Supplied data:
-- Start --

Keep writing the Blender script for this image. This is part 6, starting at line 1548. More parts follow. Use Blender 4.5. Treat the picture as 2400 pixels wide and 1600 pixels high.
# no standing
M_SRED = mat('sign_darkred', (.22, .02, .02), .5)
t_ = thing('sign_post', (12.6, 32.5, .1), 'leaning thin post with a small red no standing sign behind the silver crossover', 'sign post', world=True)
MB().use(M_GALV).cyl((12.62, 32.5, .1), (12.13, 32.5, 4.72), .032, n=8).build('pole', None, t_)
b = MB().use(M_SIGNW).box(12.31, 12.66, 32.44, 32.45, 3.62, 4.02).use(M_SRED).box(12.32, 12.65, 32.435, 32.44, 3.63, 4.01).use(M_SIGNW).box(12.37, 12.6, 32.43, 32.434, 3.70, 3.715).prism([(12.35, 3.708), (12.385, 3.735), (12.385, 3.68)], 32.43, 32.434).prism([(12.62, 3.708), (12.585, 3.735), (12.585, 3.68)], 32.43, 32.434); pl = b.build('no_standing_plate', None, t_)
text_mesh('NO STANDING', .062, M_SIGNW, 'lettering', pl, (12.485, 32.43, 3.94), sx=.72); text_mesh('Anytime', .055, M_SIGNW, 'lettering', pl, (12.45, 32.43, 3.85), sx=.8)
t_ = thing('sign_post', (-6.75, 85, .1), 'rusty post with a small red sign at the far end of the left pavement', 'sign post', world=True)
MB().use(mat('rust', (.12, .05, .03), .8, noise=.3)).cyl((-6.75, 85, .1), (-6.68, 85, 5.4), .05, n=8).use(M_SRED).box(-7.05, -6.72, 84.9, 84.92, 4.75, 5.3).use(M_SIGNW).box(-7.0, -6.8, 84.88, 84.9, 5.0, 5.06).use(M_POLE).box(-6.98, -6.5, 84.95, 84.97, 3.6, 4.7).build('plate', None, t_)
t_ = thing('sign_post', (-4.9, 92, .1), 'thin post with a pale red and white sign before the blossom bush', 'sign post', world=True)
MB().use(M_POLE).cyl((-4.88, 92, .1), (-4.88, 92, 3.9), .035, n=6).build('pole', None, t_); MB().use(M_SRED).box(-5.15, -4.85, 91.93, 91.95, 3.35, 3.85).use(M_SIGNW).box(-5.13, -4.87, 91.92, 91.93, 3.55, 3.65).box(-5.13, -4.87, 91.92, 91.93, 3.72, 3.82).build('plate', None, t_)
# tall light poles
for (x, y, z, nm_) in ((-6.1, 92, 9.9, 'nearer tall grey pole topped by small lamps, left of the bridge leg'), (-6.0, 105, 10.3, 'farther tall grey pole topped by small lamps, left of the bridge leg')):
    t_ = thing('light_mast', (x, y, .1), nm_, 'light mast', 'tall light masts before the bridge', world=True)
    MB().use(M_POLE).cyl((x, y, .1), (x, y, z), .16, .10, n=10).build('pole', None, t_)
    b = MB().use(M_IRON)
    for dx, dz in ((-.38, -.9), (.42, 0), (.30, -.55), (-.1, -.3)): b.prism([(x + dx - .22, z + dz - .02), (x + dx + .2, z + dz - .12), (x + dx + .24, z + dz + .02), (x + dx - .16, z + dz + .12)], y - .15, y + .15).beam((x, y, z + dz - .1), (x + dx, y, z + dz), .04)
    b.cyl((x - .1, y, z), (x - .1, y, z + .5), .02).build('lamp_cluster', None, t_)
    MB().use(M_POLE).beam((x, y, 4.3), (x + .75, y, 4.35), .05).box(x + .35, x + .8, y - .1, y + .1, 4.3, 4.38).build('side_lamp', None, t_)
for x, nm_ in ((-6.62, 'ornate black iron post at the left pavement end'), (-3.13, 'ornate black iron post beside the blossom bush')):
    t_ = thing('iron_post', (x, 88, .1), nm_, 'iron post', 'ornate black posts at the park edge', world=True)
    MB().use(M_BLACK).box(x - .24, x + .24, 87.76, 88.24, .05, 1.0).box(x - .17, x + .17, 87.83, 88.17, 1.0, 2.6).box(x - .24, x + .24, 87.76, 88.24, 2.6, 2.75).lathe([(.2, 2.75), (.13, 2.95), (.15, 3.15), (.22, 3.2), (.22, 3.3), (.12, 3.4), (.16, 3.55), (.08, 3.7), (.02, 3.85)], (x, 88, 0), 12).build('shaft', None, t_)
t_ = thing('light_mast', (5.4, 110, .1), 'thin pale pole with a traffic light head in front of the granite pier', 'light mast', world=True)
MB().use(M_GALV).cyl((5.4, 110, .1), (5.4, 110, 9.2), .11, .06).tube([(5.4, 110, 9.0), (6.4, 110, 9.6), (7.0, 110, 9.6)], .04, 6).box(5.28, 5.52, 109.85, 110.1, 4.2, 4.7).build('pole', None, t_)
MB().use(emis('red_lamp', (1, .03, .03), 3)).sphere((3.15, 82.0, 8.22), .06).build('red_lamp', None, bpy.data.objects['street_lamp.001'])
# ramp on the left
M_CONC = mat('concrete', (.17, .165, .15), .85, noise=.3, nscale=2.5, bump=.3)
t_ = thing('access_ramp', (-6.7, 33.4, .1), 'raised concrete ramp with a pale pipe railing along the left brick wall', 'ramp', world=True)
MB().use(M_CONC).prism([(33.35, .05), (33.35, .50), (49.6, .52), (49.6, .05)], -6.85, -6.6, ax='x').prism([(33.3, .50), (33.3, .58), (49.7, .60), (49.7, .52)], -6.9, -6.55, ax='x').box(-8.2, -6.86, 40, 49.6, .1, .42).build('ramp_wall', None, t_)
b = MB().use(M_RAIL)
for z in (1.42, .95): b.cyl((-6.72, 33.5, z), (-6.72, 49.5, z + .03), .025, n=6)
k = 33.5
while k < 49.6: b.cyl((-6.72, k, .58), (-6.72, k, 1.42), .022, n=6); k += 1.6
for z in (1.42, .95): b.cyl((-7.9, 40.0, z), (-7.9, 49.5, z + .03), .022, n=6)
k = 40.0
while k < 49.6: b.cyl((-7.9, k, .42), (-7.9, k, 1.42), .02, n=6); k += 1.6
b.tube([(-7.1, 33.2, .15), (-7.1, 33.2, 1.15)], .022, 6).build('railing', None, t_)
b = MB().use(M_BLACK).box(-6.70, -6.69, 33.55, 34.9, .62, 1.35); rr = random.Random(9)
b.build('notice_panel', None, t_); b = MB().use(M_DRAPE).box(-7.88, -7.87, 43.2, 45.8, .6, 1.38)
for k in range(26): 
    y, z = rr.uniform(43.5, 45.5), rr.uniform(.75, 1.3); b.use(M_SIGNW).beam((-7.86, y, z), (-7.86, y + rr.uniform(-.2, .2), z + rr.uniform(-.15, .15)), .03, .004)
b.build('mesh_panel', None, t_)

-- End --

Aim of the task: Transcribe the material above word for word.

Reply:
Keep writing the Blender script for this image. This is part 6, starting at line 1548. More parts follow. Use Blender 4.5. Treat the picture as 2400 pixels wide and 1600 pixels high.
# no standing
M_SRED = mat('sign_darkred', (.22, .02, .02), .5)
t_ = thing('sign_post', (12.6, 32.5, .1), 'leaning thin post with a small red no standing sign behind the silver crossover', 'sign post', world=True)
MB().use(M_GALV).cyl((12.62, 32.5, .1), (12.13, 32.5, 4.72), .032, n=8).build('pole', None, t_)
b = MB().use(M_SIGNW).box(12.31, 12.66, 32.44, 32.45, 3.62, 4.02).use(M_SRED).box(12.32, 12.65, 32.435, 32.44, 3.63, 4.01).use(M_SIGNW).box(12.37, 12.6, 32.43, 32.434, 3.70, 3.715).prism([(12.35, 3.708), (12.385, 3.735), (12.385, 3.68)], 32.43, 32.434).prism([(12.62, 3.708), (12.585, 3.735), (12.585, 3.68)], 32.43, 32.434); pl = b.build('no_standing_plate', None, t_)
text_mesh('NO STANDING', .062, M_SIGNW, 'lettering', pl, (12.485, 32.43, 3.94), sx=.72); text_mesh('Anytime', .055, M_SIGNW, 'lettering', pl, (12.45, 32.43, 3.85), sx=.8)
t_ = thing('sign_post', (-6.75, 85, .1), 'rusty post with a small red sign at the far end of the left pavement', 'sign post', world=True)
MB().use(mat('rust', (.12, .05, .03), .8, noise=.3)).cyl((-6.75, 85, .1), (-6.68, 85, 5.4), .05, n=8).use(M_SRED).box(-7.05, -6.72, 84.9, 84.92, 4.75, 5.3).use(M_SIGNW).box(-7.0, -6.8, 84.88, 84.9, 5.0, 5.06).use(M_POLE).box(-6.98, -6.5, 84.95, 84.97, 3.6, 4.7).build('plate', None, t_)
t_ = thing('sign_post', (-4.9, 92, .1), 'thin post with a pale red and white sign before the blossom bush', 'sign post', world=True)
MB().use(M_POLE).cyl((-4.88, 92, .1), (-4.88, 92, 3.9), .035, n=6).build('pole', None, t_); MB().use(M_SRED).box(-5.15, -4.85, 91.93, 91.95, 3.35, 3.85).use(M_SIGNW).box(-5.13, -4.87, 91.92, 91.93, 3.55, 3.65).box(-5.13, -4.87, 91.92, 91.93, 3.72, 3.82).build('plate', None, t_)
# tall light poles
for (x, y, z, nm_) in ((-6.1, 92, 9.9, 'nearer tall grey pole topped by small lamps, left of the bridge leg'), (-6.0, 105, 10.3, 'farther tall grey pole topped by small lamps, left of the bridge leg')):
    t_ = thing('light_mast', (x, y, .1), nm_, 'light mast', 'tall light masts before the bridge', world=True)
    MB().use(M_POLE).cyl((x, y, .1), (x, y, z), .16, .10, n=10).build('pole', None, t_)
    b = MB().use(M_IRON)
    for dx, dz in ((-.38, -.9), (.42, 0), (.30, -.55), (-.1, -.3)): b.prism([(x + dx - .22, z + dz - .02), (x + dx + .2, z + dz - .12), (x + dx + .24, z + dz + .02), (x + dx - .16, z + dz + .12)], y - .15, y + .15).beam((x, y, z + dz - .1), (x + dx, y, z + dz), .04)
    b.cyl((x - .1, y, z), (x - .1, y, z + .5), .02).build('lamp_cluster', None, t_)
    MB().use(M_POLE).beam((x, y, 4.3), (x + .75, y, 4.35), .05).box(x + .35, x + .8, y - .1, y + .1, 4.3, 4.38).build('side_lamp', None, t_)
for x, nm_ in ((-6.62, 'ornate black iron post at the left pavement end'), (-3.13, 'ornate black iron post beside the blossom bush')):
    t_ = thing('iron_post', (x, 88, .1), nm_, 'iron post', 'ornate black posts at the park edge', world=True)
    MB().use(M_BLACK).box(x - .24, x + .24, 87.76, 88.24, .05, 1.0).box(x - .17, x + .17, 87.83, 88.17, 1.0, 2.6).box(x - .24, x + .24, 87.76, 88.24, 2.6, 2.75).lathe([(.2, 2.75), (.13, 2.95), (.15, 3.15), (.22, 3.2), (.22, 3.3), (.12, 3.4), (.16, 3.55), (.08, 3.7), (.02, 3.85)], (x, 88, 0), 12).build('shaft', None, t_)
t_ = thing('light_mast', (5.4, 110, .1), 'thin pale pole with a traffic light head in front of the granite pier', 'light mast', world=True)
MB().use(M_GALV).cyl((5.4, 110, .1), (5.4, 110, 9.2), .11, .06).tube([(5.4, 110, 9.0), (6.4, 110, 9.6), (7.0, 110, 9.6)], .04, 6).box(5.28, 5.52, 109.85, 110.1, 4.2, 4.7).build('pole', None, t_)
MB().use(emis('red_lamp', (1, .03, .03), 3)).sphere((3.15, 82.0, 8.22), .06).build('red_lamp', None, bpy.data.objects['street_lamp.001'])
# ramp on the left
M_CONC = mat('concrete', (.17, .165, .15), .85, noise=.3, nscale=2.5, bump=.3)
t_ = thing('access_ramp', (-6.7, 33.4, .1), 'raised concrete ramp with a pale pipe railing along the left brick wall', 'ramp', world=True)
MB().use(M_CONC).prism([(33.35, .05), (33.35, .50), (49.6, .52), (49.6, .05)], -6.85, -6.6, ax='x').prism([(33.3, .50), (33.3, .58), (49.7, .60), (49.7, .52)], -6.9, -6.55, ax='x').box(-8.2, -6.86, 40, 49.6, .1, .42).build('ramp_wall', None, t_)
b = MB().use(M_RAIL)
for z in (1.42, .95): b.cyl((-6.72, 33.5, z), (-6.72, 49.5, z + .03), .025, n=6)
k = 33.5
while k < 49.6: b.cyl((-6.72, k, .58), (-6.72, k, 1.42), .022, n=6); k += 1.6
for z in (1.42, .95): b.cyl((-7.9, 40.0, z), (-7.9, 49.5, z + .03), .022, n=6)
k = 40.0
while k < 49.6: b.cyl((-7.9, k, .42), (-7.9, k, 1.42), .02, n=6); k += 1.6
b.tube([(-7.1, 33.2, .15), (-7.1, 33.2, 1.15)], .022, 6).build('railing', None, t_)
b = MB().use(M_BLACK).box(-6.70, -6.69, 33.55, 34.9, .62, 1.35); rr = random.Random(9)
b.build('notice_panel', None, t_); b = MB().use(M_DRAPE).box(-7.88, -7.87, 43.2, 45.8, .6, 1.38)
for k in range(26): 
    y, z = rr.uniform(43.5, 45.5), rr.uniform(.75, 1.3); b.use(M_SIGNW).beam((-7.86, y, z), (-7.86, y + rr.uniform(-.2, .2), z + rr.uniform(-.15, .15)), .03, .004)
b.build('mesh_panel', None, t_)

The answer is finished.